One Police Plaza

Welcome Home, Pitch!

April 9, 2007

Bernie Kerik’s former chief of staff, John Picciano, has returned to New York from São Paulo, Brazil, where he was in residence for the past couple of years. His return is as mysterious as was his departure.

Is it related to Kerik’s impending federal indictment, reportedly for income tax evasion; conspiring with former Westchester District Attorney Jeanine Pirro to wiretap her skirt-chasing husband; and providing false information to the government when nominated as Director of Homeland Security? Make no mistake, readers, it looks bad for Bernie.

Or is Pitch’s return of a more personal nature? Maybe to repay some of the thousands of dollars or he owes or to make amends with his family? As Pitch recently said to a friend, “I am just a simple man with a few harmless vices.”

Pitch, as he is lovingly called, worked for Kerik in the Corrections Department, the NYPD and at Giuliani Partners, the consulting firm of former mayor Rudy Giuliani. Pitch served as the chief operating officer of Giuliani’s security subsidiary. [Another good choice, Rudy.]

In these venues, Pitch acted as Bernie’s cook/ bottle-washer/hustler and schemer. In his autobiography, “The Lost Son,” Kerik describes Pitch as “a fixer — the kind of guy who instinctively knows how to work a system, to get things done.” Bernie meant that as a compliment.

Over at Corrections, Pitch declared personal bankruptcy a number of times. Kerik, too, declared bankruptcy. With Pitch, it was calculated. With Kerik, it seemed like desperation as he could not manage his finances.
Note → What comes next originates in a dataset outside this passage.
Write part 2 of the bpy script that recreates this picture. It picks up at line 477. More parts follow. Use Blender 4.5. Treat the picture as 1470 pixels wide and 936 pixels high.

Pitch was also involved in a tax scheme involving thousands of city employees, including Kerik’s Corrections Department girlfriend, Jeanette Pineiro. The city concluded the practice was improper. About 150 city employees lost their jobs, but not Pineiro or Pitch, who denied wrongdoing.

Then, there was the disappearance of hundreds of thousands of dollars from a Corrections Department charity of which Kerik was the nominal head. Its treasurer, Fred Patrick, pleaded guilty to using $142,733 of that money to pay for phone sex calls from inmates. Hundreds of thousands of dollars from the fund remain unaccounted for. Did Kerik or Pitch play a role in the money’s disappearance? So far, at least, only Patrick has been indicted. Both Kerik and Pitch have denied wrongdoing.

Over at the NYPD, Pitch masterminded the controversial purchase of four high-tech doors for $200,000. The doors proved too large for One Police Plaza and supposedly disappeared. Police Commissioner Ray Kelly ordered an investigation because he said there was no paperwork to justify their purchase. The doors were subsequently discovered at Riker’s Island.

“How can the police department say they disappeared when they were found on Riker’s Island?” Kerik said at the time. Said Pitch: “The Police Department made a mistake in sending them Riker’s and then two years later cried they don’t know where they are.”

Pitch and Kerik shared at least one common trait. Both were compulsive philanderers. We all know about the married Kerik’s serial wanderings with Pineiro and his publisher Judith Regan at his Ground Zero apartment love nest. We can only speculate about his relationship with Pirro.

The married Pitch, too, has had his way with women — in particular one Carmen Vives, a Corrections Department secretary. In 1998 she filed a complaint with the NYPD that Pitch had broken into her home in Queens and assaulted her. As she told a Corrections Department official at the time, “Johnny beat me up and put a gun to my head.” She later withdrew the complaint. No charges were ever brought. “Never happened,” Pitch said.

When Kerik flamed out as Homeland Security Director and left Giuliani Partners, Pitch also bailed out. He left his wife and five kids and ran off to Rio and the beaches at Ipanema.

Whether this was due to his harmless vices, as he put it, or to the fact that a Bronx grand jury was investigating the $165,000 in free renovations to Kerik’s Bronx apartment by a New Jersey company with suspected mob ties remains unclear.

But being close to Kerik has become dangerous. In addition to Patrick and Pirro — whose discussions about bugging hubby Al emanated from a wiretap aimed at Kerik — there are the unfortunate DiTommaso brothers, whose New Jersey company, Interstate Industrial, supposedly paid for the $165,000 in renovations to Kerik’s Bronx apartment. Kerik testified to that before a Bronx grand jury, leading to a plea deal with no jail time.

The DiTommasos, meanwhile, apparently thinking they were stand-up guys, testified they hadn’t paid for Bernie’s renovations. Result: they’re now on trial for perjury.

So where does Pitch fit in here? Is he so close to Kerik that he, too, will get burned? Or does he know more about Bernie than Bernie does about him?

On the other hand, maybe, he misses the wife and kids. Maybe he came home to spend Easter with them. If so, welcome home, Pitch.